雑賀衆同士で敵味方に分かれて戦うこともあった
雑賀衆という名を耳にしたならば、その響きからして、いかにも荒々しい傭兵集団を思い浮かべるのではないでしょうか。
彼らは、戦国時代の日本において、「働き者の戦士」なる言葉を体現した存在でした。
しかし、彼らの働きぶりときたら、まさに風のごとく奔放、雇い主の都合よりも自らの利益を第一に考える、そんな気風に満ちていました。
雑賀衆が歴史の舞台に初登場したのは、1535年、大坂へ300名が援軍として赴いたという記録です。
これが戦国傭兵としての初仕事かどうかは定かではないものの、以降、彼らは合戦に次々と関わっていくのです。
1570年から1585年にかけては、ほぼ毎年のように大戦争に参加し、その名を近畿一帯に轟かせました。
この全盛期の戦乱は、ちょうど戦国の覇者たちが上洛を目指し、権力争いに熱中していた時期と重なります。
雑賀衆がこうした乱世で繁忙を極めたのは、彼らの戦闘技術と、その名声ゆえと言えるでしょう。
雑賀衆の雇い主は実に多様でした。
天下人織田信長から宗教勢力の本願寺まで、政治的信条も宗教観も異なる人々が彼らを雇い入れたのです。
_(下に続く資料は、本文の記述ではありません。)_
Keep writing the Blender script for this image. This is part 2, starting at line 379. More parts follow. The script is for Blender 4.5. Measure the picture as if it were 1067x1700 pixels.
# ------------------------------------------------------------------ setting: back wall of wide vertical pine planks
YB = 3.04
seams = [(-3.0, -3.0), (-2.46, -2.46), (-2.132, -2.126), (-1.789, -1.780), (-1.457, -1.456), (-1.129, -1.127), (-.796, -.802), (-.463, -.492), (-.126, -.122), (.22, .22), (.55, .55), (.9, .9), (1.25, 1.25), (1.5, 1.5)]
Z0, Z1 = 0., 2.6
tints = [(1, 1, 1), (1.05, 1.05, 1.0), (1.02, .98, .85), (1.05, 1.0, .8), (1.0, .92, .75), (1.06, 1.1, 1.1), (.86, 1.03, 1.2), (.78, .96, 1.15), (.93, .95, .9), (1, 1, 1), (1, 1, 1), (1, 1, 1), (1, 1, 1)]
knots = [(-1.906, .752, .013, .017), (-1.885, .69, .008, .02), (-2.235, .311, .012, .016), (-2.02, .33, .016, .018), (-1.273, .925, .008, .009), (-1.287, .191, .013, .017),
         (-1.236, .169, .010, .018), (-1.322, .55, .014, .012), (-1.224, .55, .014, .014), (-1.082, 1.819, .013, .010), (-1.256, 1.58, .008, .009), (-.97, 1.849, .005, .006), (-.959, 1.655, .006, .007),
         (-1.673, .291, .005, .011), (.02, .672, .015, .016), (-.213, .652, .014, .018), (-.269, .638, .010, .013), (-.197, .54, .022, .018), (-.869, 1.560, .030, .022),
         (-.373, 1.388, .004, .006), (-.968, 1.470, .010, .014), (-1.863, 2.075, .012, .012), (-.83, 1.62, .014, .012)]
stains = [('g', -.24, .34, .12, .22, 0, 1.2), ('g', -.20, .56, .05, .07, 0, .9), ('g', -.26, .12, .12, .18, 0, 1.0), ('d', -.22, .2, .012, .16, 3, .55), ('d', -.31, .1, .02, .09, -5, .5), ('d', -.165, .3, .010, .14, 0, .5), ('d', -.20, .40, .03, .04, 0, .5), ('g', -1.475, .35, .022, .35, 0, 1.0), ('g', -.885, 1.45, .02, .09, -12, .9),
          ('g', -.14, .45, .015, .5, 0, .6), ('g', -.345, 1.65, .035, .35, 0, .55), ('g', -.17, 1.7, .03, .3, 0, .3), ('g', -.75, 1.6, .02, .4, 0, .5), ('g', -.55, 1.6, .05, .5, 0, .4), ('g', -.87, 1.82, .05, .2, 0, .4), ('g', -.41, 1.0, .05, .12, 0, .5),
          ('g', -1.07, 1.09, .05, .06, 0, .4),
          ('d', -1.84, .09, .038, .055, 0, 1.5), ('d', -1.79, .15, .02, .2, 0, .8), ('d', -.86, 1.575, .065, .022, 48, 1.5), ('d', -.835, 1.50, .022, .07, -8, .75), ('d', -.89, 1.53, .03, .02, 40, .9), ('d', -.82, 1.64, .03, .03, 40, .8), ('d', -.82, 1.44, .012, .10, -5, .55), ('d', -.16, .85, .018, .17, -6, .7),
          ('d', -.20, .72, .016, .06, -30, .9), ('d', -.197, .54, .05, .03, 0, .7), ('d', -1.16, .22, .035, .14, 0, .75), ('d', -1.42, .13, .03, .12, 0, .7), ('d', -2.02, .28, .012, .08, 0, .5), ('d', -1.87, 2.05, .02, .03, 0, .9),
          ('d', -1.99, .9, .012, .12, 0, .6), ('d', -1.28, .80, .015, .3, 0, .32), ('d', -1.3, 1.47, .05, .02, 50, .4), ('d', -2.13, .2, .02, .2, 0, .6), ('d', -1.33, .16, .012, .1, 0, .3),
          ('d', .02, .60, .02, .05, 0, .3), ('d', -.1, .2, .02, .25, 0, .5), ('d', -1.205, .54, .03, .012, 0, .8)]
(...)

時には以前の敵が次の雇い主となることもあり、敵味方の区別などほとんど無きに等しかったとのこと。
例えば、本願寺のために戦った後にはその敵方に味方することもあり、忠義などという概念をあっさり捨て去る姿勢が特徴的でした。
また、雑賀衆の自由奔放さは戦場においても顕著でした。
同じ戦争で両陣営に加担することさえ珍しくなく、1577年の織田信長による紀州攻めでは、その一部が信長に付き、他の一部が地元勢力と共に戦ったという記録も残ったほどです。
こんな具合だから、「戦国の裏切り者」などという不名誉な称号を背負うこともしばしばあります。
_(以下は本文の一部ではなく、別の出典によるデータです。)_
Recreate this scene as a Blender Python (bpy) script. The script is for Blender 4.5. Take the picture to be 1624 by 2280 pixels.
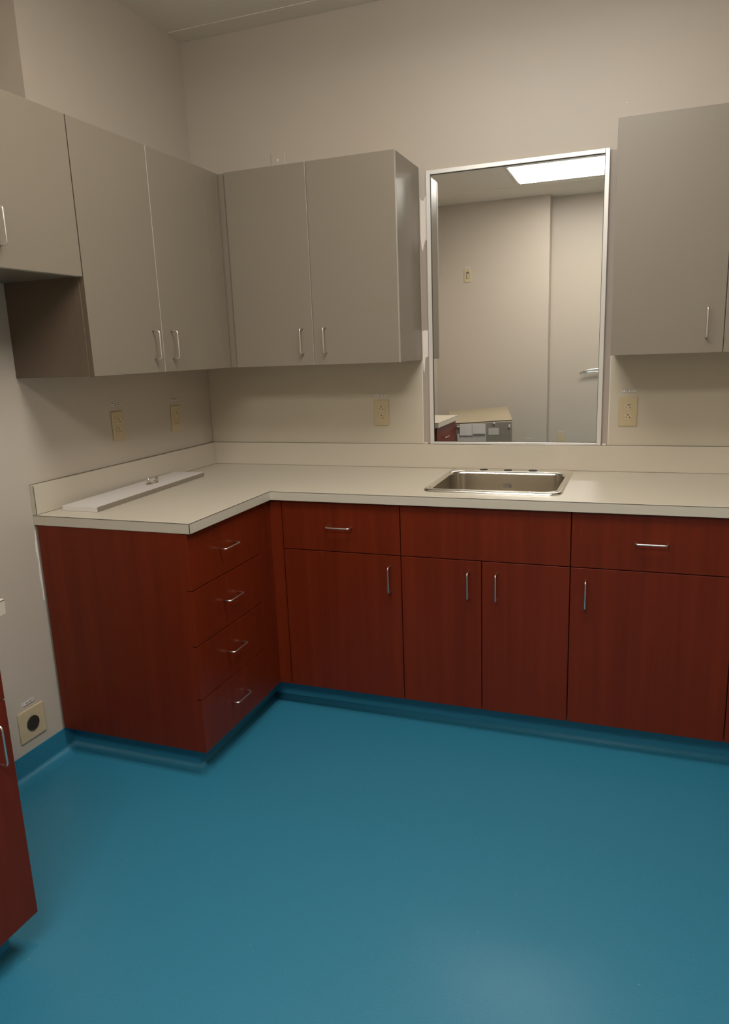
import bpy, bmesh, math, random
from mathutils import Vector, Matrix
random.seed(4)
for o in list(bpy.data.objects): bpy.data.objects.remove(o)
S = bpy.context.scene
COL = S.collection
PI = math.pi

# ------------------------------------------------------------------ camera
CAM = (1.9691, -3.1076, 1.4296)
YAW, PITCH, ROLL = .3639, .2172, -.0379
cy, sy, cp, sp_ = math.cos(YAW), math.sin(YAW), math.cos(PITCH), math.sin(PITCH)
fwd = Vector((-sy*cp, cy*cp, -sp_)); rt = Vector((cy, sy, 0)); up = rt.cross(fwd)
r2 = math.cos(ROLL)*rt + math.sin(ROLL)*up; u2 = -math.sin(ROLL)*rt + math.cos(ROLL)*up
cd = bpy.data.cameras.new('camera'); cam = bpy.data.objects.new('camera', cd); COL.objects.link(cam)
cam.matrix_world = Matrix(((r2.x, u2.x, -fwd.x, CAM[0]), (r2.y, u2.y, -fwd.y, CAM[1]), (r2.z, u2.z, -fwd.z, CAM[2]), (0, 0, 0, 1)))
cd.sensor_fit = 'HORIZONTAL'; cd.sensor_width = 36; cd.lens = 36*1624.07/1624; cd.clip_start = .02
S.camera = cam
# ------------------------------------------------------------------ world, exposure
S.view_settings.view_transform = 'Standard'; S.view_settings.look = 'None'
S.view_settings.gamma = 1; S.view_settings.exposure = 0.0; S.view_settings.use_curve_mapping = False
w = bpy.data.worlds.new('world'); S.world = w; w.use_nodes = True
w.node_tree.nodes['Background'].inputs[0].default_value = (1, .9, .78, 1)
w.node_tree.nodes['Background'].inputs[1].default_value = 0.02
LAMP, LAMP2 = 16.5, 12.0            # strengths of the two ceiling lamps' diffusers
ZC = 2.7905
ROOM_R, ROOM_F, ROOM_F2 = 3.3, -4.35, -4.52

# ------------------------------------------------------------------ materials
def mat(name, col, rough=.5, metal=0, spec=.5, bump=None, vary=None, emit=None):
    m = bpy.data.materials.new(name); m.use_nodes = True
    N = m.node_tree.nodes; L = m.node_tree.links; b = N['Principled BSDF']
    b.inputs['Base Color'].default_value = (*col, 1); b.inputs['Roughness'].default_value = rough
    b.inputs['Metallic'].default_value = metal; b.inputs['Specular IOR Level'].default_value = spec
    if emit: b.inputs['Emission Color'].default_value = (*emit[0], 1); b.inputs['Emission Strength'].default_value = emit[1]
    tc = N.new('ShaderNodeTexCoord')
    if vary:   # (scale, amount)
        n = N.new('ShaderNodeTexNoise'); n.inputs['Scale'].default_value = vary[0]; n.inputs['Detail'].default_value = 4
        mr = N.new('ShaderNodeMapRange'); mr.inputs[3].default_value = 1-vary[1]; mr.inputs[4].default_value = 1+vary[1]
        mx = N.new('ShaderNodeMix'); mx.data_type = 'RGBA'; mx.blend_type = 'MULTIPLY'; mx.inputs[0].default_value = 1
        mx.inputs[6].default_value = (*col, 1)
        L.new(tc.outputs['Object'], n.inputs['Vector']); L.new(n.outputs[0], mr.inputs[0]); L.new(mr.outputs[0], mx.inputs[7])
        L.new(mx.outputs[2], b.inputs['Base Color'])
    if bump:   # (scale, strength, distance)
        n = N.new('ShaderNodeTexNoise'); n.inputs['Scale'].default_value = bump[0]; n.inputs['Detail'].default_value = 3
        bp = N.new('ShaderNodeBump'); bp.inputs['Strength'].default_value = bump[1]; bp.inputs['Distance'].default_value = bump[2]
        L.new(tc.outputs['Object'], n.inputs['Vector']); L.new(n.outputs[0], bp.inputs['Height']); L.new(bp.outputs[0], b.inputs['Normal'])
    return m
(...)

通常の組織であれば、組織全体を束ねるリーダーが雑賀衆全体の利益を考えて、大規模な同士討ちが起こらないように調整したりします。
しかし雑賀衆が他の傭兵集団と異なるのは、先述したように全体を統括するリーダーが存在しなかった点です。
そのため、各隊長が独自に契約を交わし、戦場での方針も個々の判断に委ねられました。
これが、同族同士での戦いという奇妙な現象を生んだ一因です。
普通、戦争では勝利のために団結するものですが、雑賀衆の場合は利益追求が第一だったのです。
このように雑賀衆は、戦国時代という特異な時代の申し子であり、戦乱が彼らを育て、また彼らが戦乱を煽ったとも言える存在といえます。
彼らの活躍は戦国の歴史に深い影を落とし、そして今もなお、語り継がれるべき異端の傭兵伝説として輝いているのです。